What to produce: Produce an exact copy of all the data below, dropping every image.

((

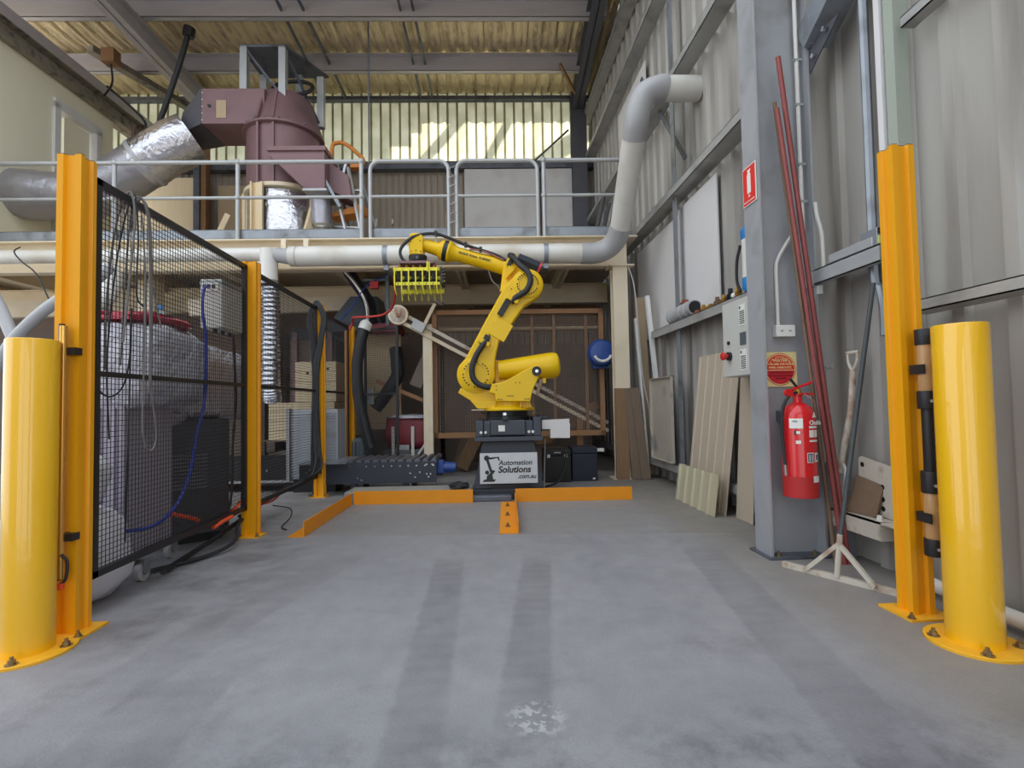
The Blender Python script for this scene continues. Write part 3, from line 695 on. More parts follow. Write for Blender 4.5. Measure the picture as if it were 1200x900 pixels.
# ---- behind the fence: bags, cabinets, wrapped bundle, bottle
MB().lump((-2.06, 2.62, .23), (.52, .56, .48), 2.8, jit=.025, seed=3).build('bulk_bag', 'sack', smooth=True, label='white woven bag slumped on the floor behind the left post', cat='bag', group='white woven bags')
MB().lump((-2.0, 2.56, .60), (.34, .34, .28), 2.6, jit=.03, seed=5).build('bulk_bag', 'sack', smooth=True, label='small white woven bag resting on the floor bag', cat='bag', group='white woven bags')
cg = thing('wheeled_cabinet', 'grey lilac wheeled cabinet under the plastic-wrapped bundle', 'cabinet', (-2.19, 3.12, 0))
MB().box(-2.40, -1.98, 2.95, 3.40, .13, 1.0).build('body', 'cabinet_grey', cg, bevel=.01)
for i in range(5): MB().box(-2.37+.08*i, -2.34+.08*i, 2.938, 2.95, .2, .95).build('rib', 'cabinet_grey', cg)
for x, y in ((-1.88, 2.95), (-2.34, 2.98), (-1.98, 3.38), (-2.34, 3.38)):
    w = MB().cyl((x-.016, y, .05), (x+.016, y, .05), .05, 20).build('castor', 'grey_pvc', cg, smooth=True)
    MB().cyl((x-.02, y, .05), (x+.02, y, .05), .018, 12).build('hub', 'galv_dark', w)
    b = MB(); b.box(x-.026, x-.02, y-.02, y+.03, .04, .125); b.box(x+.02, x+.026, y-.02, y+.03, .04, .125); b.box(x-.035, x+.035, y-.03, y+.04, .12, .13)
    b.build('fork', 'galv', w)
cb = thing('vented_cabinet', 'black vented cabinet with louvres standing corner-on behind the fence', 'cabinet', (-2.26, 3.86, 0))
rot = Matrix.Rotation(R(38), 3, 'Z'); c0 = Vector((-2.24, 3.9, 0))
def cbx(b, x0, x1, y0, y1, z0, z1): return b.cbox(c0+rot @ Vector(((x0+x1)/2, (y0+y1)/2, (z0+z1)/2)), (x1-x0, y1-y0, z1-z0), rot)
cbx(MB(), -.28, .28, -.28, .28, .06, .86).build('body', 'cabinet_black', cb, bevel=.006)
for k in range(10):
    z = .38+.025*k
    cbx(MB(), -.16, .14, -.292, -.28, z, z+.012).build('louver', 'louver_dark', cb)
    cbx(MB(), .28, .292, -.16, .12, z, z+.012).build('louver', 'louver_dark', cb)
cbx(MB(), -.24, .24, -.24, .24, .0, .06).build('plinth', 'black_metal', cb)
for k in range(3): MB().cyl(c0+rot @ Vector((-.20, -.28, .22-.035*k)), c0+rot @ Vector((-.20, -.29, .22-.035*k)), .007, 8).build('indicator', 'chrome', cb)
wrp = thing('wrapped_bundle', 'bulky bundle in clear shrink wrap on top of the cabinets behind the fence', 'bundle', (-2.3, 3.6, .88))
MB().lump((-2.07, 3.25, 1.20), (.52, .70, .50), 4.0, 24, 16, .035, 1).build('wrap', 'shrink_wrap', wrp, smooth=True)
MB().lump((-2.34, 4.1, 1.12), (.8, 1.15, .56), 4.5, 24, 16, .03, 2).build('wrap', 'shrink_wrap', wrp, smooth=True)
MB().lump((-2.07, 3.22, 1.47), (.42, .56, .065), 3.5, 20, 10, .06, 4).build('red_cover', 'cover_red', wrp, smooth=True)
MB().lump((-2.3, 3.55, .88), (.55, .5, .12), 3.2, 20, 10, .05, 9).build('loose_wrap_edge', 'shrink_wrap', wrp, smooth=True)
bt = thing('water_bottle', 'clear water bottle with a blue cap on the wrapped bundle', 'bottle', (-2.22, 3.60, 1.42))
MB().lathe([(.03, 0), (.032, .01), (.032, .1), (.028, .12), (.033, .14), (.03, .165), (.012, .195), (.012, .2)], (-2.20, 3.62, 1.42), seg=16).build('body', 'clear_plastic', bt, smooth=True)
MB().lathe([(.014, .2), (.014, .225), (.012, .228)], (-2.20, 3.62, 1.42), seg=12).build('cap', 'blue_plastic', bt)

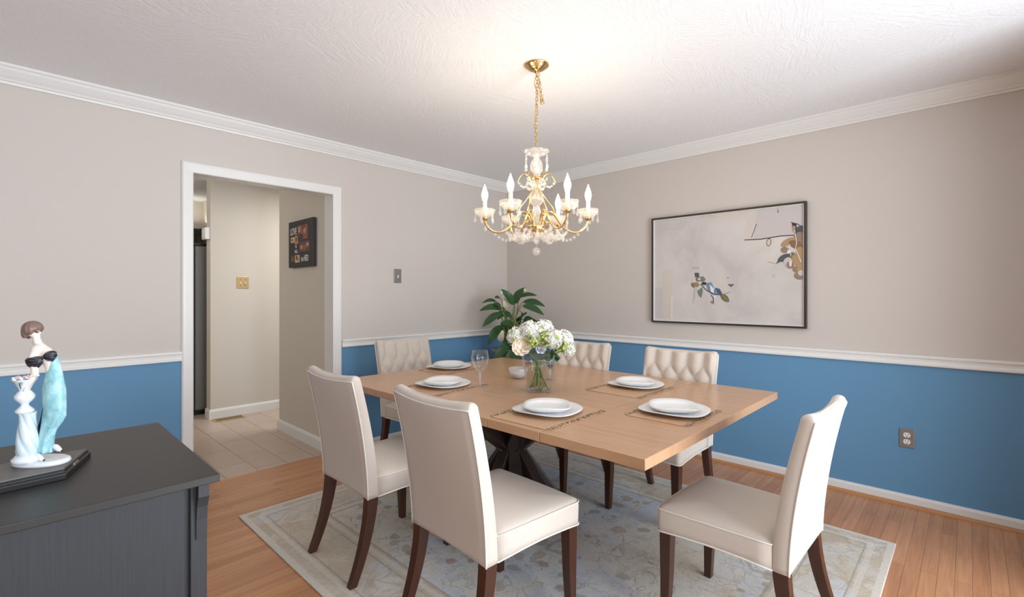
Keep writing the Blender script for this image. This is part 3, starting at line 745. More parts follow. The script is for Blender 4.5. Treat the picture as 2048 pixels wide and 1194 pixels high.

))

Solution to this exercise:
The Blender Python script for this scene continues. Write part 3, from line 695 on. More parts follow. Write for Blender 4.5. Measure the picture as if it were 1200x900 pixels.
# ---- behind the fence: bags, cabinets, wrapped bundle, bottle
MB().lump((-2.06, 2.62, .23), (.52, .56, .48), 2.8, jit=.025, seed=3).build('bulk_bag', 'sack', smooth=True, label='white woven bag slumped on the floor behind the left post', cat='bag', group='white woven bags')
MB().lump((-2.0, 2.56, .60), (.34, .34, .28), 2.6, jit=.03, seed=5).build('bulk_bag', 'sack', smooth=True, label='small white woven bag resting on the floor bag', cat='bag', group='white woven bags')
cg = thing('wheeled_cabinet', 'grey lilac wheeled cabinet under the plastic-wrapped bundle', 'cabinet', (-2.19, 3.12, 0))
MB().box(-2.40, -1.98, 2.95, 3.40, .13, 1.0).build('body', 'cabinet_grey', cg, bevel=.01)
for i in range(5): MB().box(-2.37+.08*i, -2.34+.08*i, 2.938, 2.95, .2, .95).build('rib', 'cabinet_grey', cg)
for x, y in ((-1.88, 2.95), (-2.34, 2.98), (-1.98, 3.38), (-2.34, 3.38)):
    w = MB().cyl((x-.016, y, .05), (x+.016, y, .05), .05, 20).build('castor', 'grey_pvc', cg, smooth=True)
    MB().cyl((x-.02, y, .05), (x+.02, y, .05), .018, 12).build('hub', 'galv_dark', w)
    b = MB(); b.box(x-.026, x-.02, y-.02, y+.03, .04, .125); b.box(x+.02, x+.026, y-.02, y+.03, .04, .125); b.box(x-.035, x+.035, y-.03, y+.04, .12, .13)
    b.build('fork', 'galv', w)
cb = thing('vented_cabinet', 'black vented cabinet with louvres standing corner-on behind the fence', 'cabinet', (-2.26, 3.86, 0))
rot = Matrix.Rotation(R(38), 3, 'Z'); c0 = Vector((-2.24, 3.9, 0))
def cbx(b, x0, x1, y0, y1, z0, z1): return b.cbox(c0+rot @ Vector(((x0+x1)/2, (y0+y1)/2, (z0+z1)/2)), (x1-x0, y1-y0, z1-z0), rot)
cbx(MB(), -.28, .28, -.28, .28, .06, .86).build('body', 'cabinet_black', cb, bevel=.006)
for k in range(10):
    z = .38+.025*k
    cbx(MB(), -.16, .14, -.292, -.28, z, z+.012).build('louver', 'louver_dark', cb)
    cbx(MB(), .28, .292, -.16, .12, z, z+.012).build('louver', 'louver_dark', cb)
cbx(MB(), -.24, .24, -.24, .24, .0, .06).build('plinth', 'black_metal', cb)
for k in range(3): MB().cyl(c0+rot @ Vector((-.20, -.28, .22-.035*k)), c0+rot @ Vector((-.20, -.29, .22-.035*k)), .007, 8).build('indicator', 'chrome', cb)
wrp = thing('wrapped_bundle', 'bulky bundle in clear shrink wrap on top of the cabinets behind the fence', 'bundle', (-2.3, 3.6, .88))
MB().lump((-2.07, 3.25, 1.20), (.52, .70, .50), 4.0, 24, 16, .035, 1).build('wrap', 'shrink_wrap', wrp, smooth=True)
MB().lump((-2.34, 4.1, 1.12), (.8, 1.15, .56), 4.5, 24, 16, .03, 2).build('wrap', 'shrink_wrap', wrp, smooth=True)
MB().lump((-2.07, 3.22, 1.47), (.42, .56, .065), 3.5, 20, 10, .06, 4).build('red_cover', 'cover_red', wrp, smooth=True)
MB().lump((-2.3, 3.55, .88), (.55, .5, .12), 3.2, 20, 10, .05, 9).build('loose_wrap_edge', 'shrink_wrap', wrp, smooth=True)
bt = thing('water_bottle', 'clear water bottle with a blue cap on the wrapped bundle', 'bottle', (-2.22, 3.60, 1.42))
MB().lathe([(.03, 0), (.032, .01), (.032, .1), (.028, .12), (.033, .14), (.03, .165), (.012, .195), (.012, .2)], (-2.20, 3.62, 1.42), seg=16).build('body', 'clear_plastic', bt, smooth=True)
MB().lathe([(.014, .2), (.014, .225), (.012, .228)], (-2.20, 3.62, 1.42), seg=12).build('cap', 'blue_plastic', bt)

Keep writing the Blender script for this image. This is part 3, starting at line 745. More parts follow. The script is for Blender 4.5. Treat the picture as 2048 pixels wide and 1194 pixels high.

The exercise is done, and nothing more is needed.